The Catholic Church in Spain and the Government are on the verge of closing an agreement that will allow the opening of a common compensation pathway for victims of sexual abuse. According to information from Vida Nueva, following the technical meeting held on October 29 at La Moncloa between ecclesiastical representatives and the team of the Minister of the Presidency, Justice and Relations with the Cortes, Félix Bolaños. Although the minister could not attend, he gave his approval to move forward with the plan.
The understanding seeks to address a problem that has pitted the Church and the State against each other for years. However, behind the conciliatory tone lies an evident political game: the Government pretends to demand accountability while designing a model that avoids assuming compensations itself. For its part, the Church, instead of facing the drama with humility and courage, seems willing to negotiate on the most sensitive issue: the truth and the memory of its own history.
A new pathway for reparation
The proposal under consideration would allow victims who rejected the Integral Reparation Plan (PRIVA) —created by the Church to address prescribed cases or those with deceased aggressors— to access a new compensation instance under external supervision. To date, a hundred people have approached PRIVA, but some associations consider it insufficient because it depends on ecclesiastical structures.
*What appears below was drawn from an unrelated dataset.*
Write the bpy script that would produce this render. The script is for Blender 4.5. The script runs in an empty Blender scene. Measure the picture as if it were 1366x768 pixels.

The Church has agreed to study this new framework, on the condition that it be supervised by the Ombudsman, Ángel Gabilondo, a figure who enjoys credibility among victims’ associations. And from La Moncloa, they have committed to sending a draft to the Episcopate before the November Plenary Assembly. The measure, seemingly balanced, leaves one question unresolved: who will pay the compensations and how will it be ensured that the victims are truly repaired.
Institutional collaboration with caution
On behalf of the Church, Bishop César García Magán, general secretary of the CEE, and religious Jesús Miguel Zamora, general secretary of CONFER, participated, along with Cristina Guzmán and Salesian Samuel Segura from the PRIVA commission. Representing the Government were Alberto Herrera, undersecretary of the Presidency; Mercedes Murillo, director general of Religious Freedom; and Paloma Martínez Aldama, head of the technical cabinet of the undersecretary. Sources from both sides describe the meeting as “cordial” and “constructive.”
But the friendly tone should not obscure the essential: the State seeks a political agreement, not a moral reparation, and the Church fears the media wear more than the judgment of its conscience. Both sit at the table with different objectives: La Moncloa to control the narrative; the Church, to close a wound without exposing it too much to the sun of truth.
From disagreements to agreement
The evolution of the negotiations is significant. In July 2024, Bolaños went so far as to write to the then president of the CEE, Msgr. Luis Argüello, warning him that he would not accept “a unilateral formula” on compensation matters. Even so, the Church maintained its plan: to date, it has resolved 39 of 89 requests, with indemnities ranging from 3,000 to 100,000 euros. The Government, on the other hand, has gone more than a year without implementing its own plan approved by the Council of Ministers in April 2024, which envisaged a mixed State-Church fund and a statute for victims. None of those measures have been implemented.
Read also: PRIVA resolves 39 abuse cases in its first year of work
Contacts in Rome
Minister Bolaños met on October 24 in the Vatican with Cardinal Pietro Parolin, Secretary of State, accompanied by ambassador Isabel Celaá. The lightning visit, focused on abuses and the resignification of the Valley of the Fallen, demonstrates that the Government intends to involve the Holy See in its strategy of “symbolic management” of religious issues.
Between prudence and moral risk
The new mechanism, if finalized, could represent a step toward institutional coordination. But it can also become another instrument of delay and makeup. The supervision by the Ombudsman provides confidence, but the core of the issue remains intact: who assumes the cost, economic and moral, of what happened.
Spain does not need a political negotiation over pain, but an integral reparation based on truth. And the Church, if it wants to preserve its moral credibility, must face with fortitude what many inside and outside it still consider an unclosed page. Procedures and protocols are not enough; penance, justice, and clarity are needed.
The Government pretends to demand accountability from the Church while granting it room to assume not a single euro in compensations. And the Church, instead of facing the drama with humility and courage, has chosen to negotiate on what hurts the most: the soul of its historical memory.